RE: Jobs 'annoyed and depressed' following iPad announcement
Around the corner?
As an FYI, if you plug your iPad into a USB3.0 port, it will charge - at least it does on my ASUS UL...
RE: Jobs 'annoyed and depressed' following iPad announcement
I say aroud the corner because, I have yet to see any USB3 devices.
RE: Jobs 'annoyed and depressed' following iPad announcement
For the sake of removing? The main use case for USB on an iPad is for charging the device. Just like the iPod, iPhone and iPod Touch that came before it, the iPad is able to charge when plugged into USB ports. this is not you traditional x86 computer where you must physically plug peripherals in before use (mouse, keyboard, printers). It's all about wireless technology like Airplay, bloutooth, iCloud. I can wirelessly send anything from my iPad to my printer. Grab any media or document from any one of my PCs around the home wirelessly from my iPad, useing Airplay and homesharing. Control and play music around the home, wirelessly on any iDevice. Take a pic on my iPhone and have it automatically pushed to my other shared devices and computers.
Forward thinking is what separated Jobs from the average CEO. Apple was the one that ushered in "Plug and Play", now it's all about wireless tech (Airplay, iCloud). Can't believe we are still talking USB.
RE: Jobs 'annoyed and depressed' following iPad announcement
Jobs was a pioneer alright...
...a pioneer in gradually pushing hardware in a direction that would make computing devices completely reliant on the internet for content.
I guess for some that sounds great, but to me it simply smacks of corporate greed and control. Eliminate the competition and potential piracy in one fell swoop.
I honestly believe Jobs long term goal was to have computing devices in peoples hands that made it impossible to deal with anything not specifically approved by Apple and thus eliminating anything that wasn't. I don't like that track and if that was his vision it wasn't a good one. Its more like a vision through beer goggles.
re:
Doesn't everyone get depressed after the launch?
You drink beer and comment on Zdnet till the next viable idea comes into your head!
But I also think he had good reason to be down. That iPad commercial had lots of fake knee shots where the iPad magically stuck to the knee while the guy used it two handed.
They wanted a kneeputer, but it didn't quite work as a kneeputer. I know they've added a stand/screen cover which partially fixes the problem, but I think there's still room for improvement there. Why slippery metal case, why not something more grippy?
Oh and portrait surfing needs more horizontal pixels for the majority of websites.
Mix those two demands into the big pot of possible things to change, and I wonder how the next CEO will select the ones that need fixed and ignore the ones that need dumped.

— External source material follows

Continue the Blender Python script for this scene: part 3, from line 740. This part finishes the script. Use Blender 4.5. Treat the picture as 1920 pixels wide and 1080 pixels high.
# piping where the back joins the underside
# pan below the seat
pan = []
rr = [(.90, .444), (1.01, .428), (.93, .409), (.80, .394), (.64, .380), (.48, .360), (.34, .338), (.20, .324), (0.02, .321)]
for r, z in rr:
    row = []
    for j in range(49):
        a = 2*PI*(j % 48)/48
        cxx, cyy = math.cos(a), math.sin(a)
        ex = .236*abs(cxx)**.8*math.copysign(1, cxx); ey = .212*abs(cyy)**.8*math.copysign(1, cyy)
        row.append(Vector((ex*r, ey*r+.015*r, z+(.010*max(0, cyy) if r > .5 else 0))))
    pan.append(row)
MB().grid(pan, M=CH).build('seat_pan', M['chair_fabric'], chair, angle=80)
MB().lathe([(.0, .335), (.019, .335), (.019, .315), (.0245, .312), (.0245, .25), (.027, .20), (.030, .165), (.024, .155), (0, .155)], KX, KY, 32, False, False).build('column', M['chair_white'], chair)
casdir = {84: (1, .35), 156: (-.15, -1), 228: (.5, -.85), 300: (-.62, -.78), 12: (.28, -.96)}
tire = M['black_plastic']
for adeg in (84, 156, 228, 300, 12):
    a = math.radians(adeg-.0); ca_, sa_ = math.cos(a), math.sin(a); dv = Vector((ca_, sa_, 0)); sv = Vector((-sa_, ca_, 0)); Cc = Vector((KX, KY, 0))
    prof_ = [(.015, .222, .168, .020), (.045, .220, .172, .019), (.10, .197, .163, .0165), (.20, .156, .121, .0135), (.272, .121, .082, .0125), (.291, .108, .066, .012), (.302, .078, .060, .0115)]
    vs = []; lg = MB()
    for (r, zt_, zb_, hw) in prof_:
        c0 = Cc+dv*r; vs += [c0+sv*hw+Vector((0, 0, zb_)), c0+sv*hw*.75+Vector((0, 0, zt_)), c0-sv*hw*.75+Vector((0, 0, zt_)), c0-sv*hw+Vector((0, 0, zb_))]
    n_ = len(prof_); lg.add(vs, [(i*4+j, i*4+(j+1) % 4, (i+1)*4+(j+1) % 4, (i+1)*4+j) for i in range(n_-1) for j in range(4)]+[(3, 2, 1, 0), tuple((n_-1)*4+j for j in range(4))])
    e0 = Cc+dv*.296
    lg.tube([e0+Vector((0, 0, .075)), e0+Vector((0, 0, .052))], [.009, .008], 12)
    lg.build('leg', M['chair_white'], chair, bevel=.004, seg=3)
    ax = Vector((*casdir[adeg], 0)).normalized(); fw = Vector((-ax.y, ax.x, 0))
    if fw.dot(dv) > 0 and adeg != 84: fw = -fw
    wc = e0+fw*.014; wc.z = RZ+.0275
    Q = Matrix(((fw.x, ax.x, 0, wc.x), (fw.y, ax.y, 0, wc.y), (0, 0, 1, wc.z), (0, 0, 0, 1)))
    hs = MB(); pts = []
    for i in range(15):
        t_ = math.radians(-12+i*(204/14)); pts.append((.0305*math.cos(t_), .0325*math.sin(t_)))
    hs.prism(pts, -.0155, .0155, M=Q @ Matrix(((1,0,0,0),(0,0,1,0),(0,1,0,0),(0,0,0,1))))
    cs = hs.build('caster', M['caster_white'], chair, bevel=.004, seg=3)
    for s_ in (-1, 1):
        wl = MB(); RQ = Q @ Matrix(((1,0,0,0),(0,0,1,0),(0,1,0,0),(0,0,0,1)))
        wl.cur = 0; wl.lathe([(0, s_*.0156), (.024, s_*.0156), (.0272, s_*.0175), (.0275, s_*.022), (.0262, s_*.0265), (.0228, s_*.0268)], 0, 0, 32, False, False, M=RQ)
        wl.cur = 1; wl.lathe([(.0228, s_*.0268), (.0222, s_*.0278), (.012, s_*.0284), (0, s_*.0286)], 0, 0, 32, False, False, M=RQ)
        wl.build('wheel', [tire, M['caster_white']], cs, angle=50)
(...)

RE: Jobs 'annoyed and depressed' following iPad announcement
RE: Jobs 'annoyed and depressed' following iPad announcement
RE: Jobs 'annoyed and depressed' following iPad announcement
I guess the problem is that some people never understood what a tablet was meant to do and moaned becasue they wanted things to be the same as before.
An ipad works. A 90 year old can make it work and a 4 year old can make it work. The small percentage of techno geeks who want to start adding USB are not the products target market.
Now I have to get back to upgrading my Abit motherboard becasue windows 7 no longer likes it for some reason. One of the USB ports no longer works either which may account for why my windows mobile 6.5 phone would never sync properly.
RE: Jobs 'annoyed and depressed' following iPad announcement
Anyway, shows the true vision of Steve Jobs. One of the most scrutinized product in recent history is now selling like hot cakes.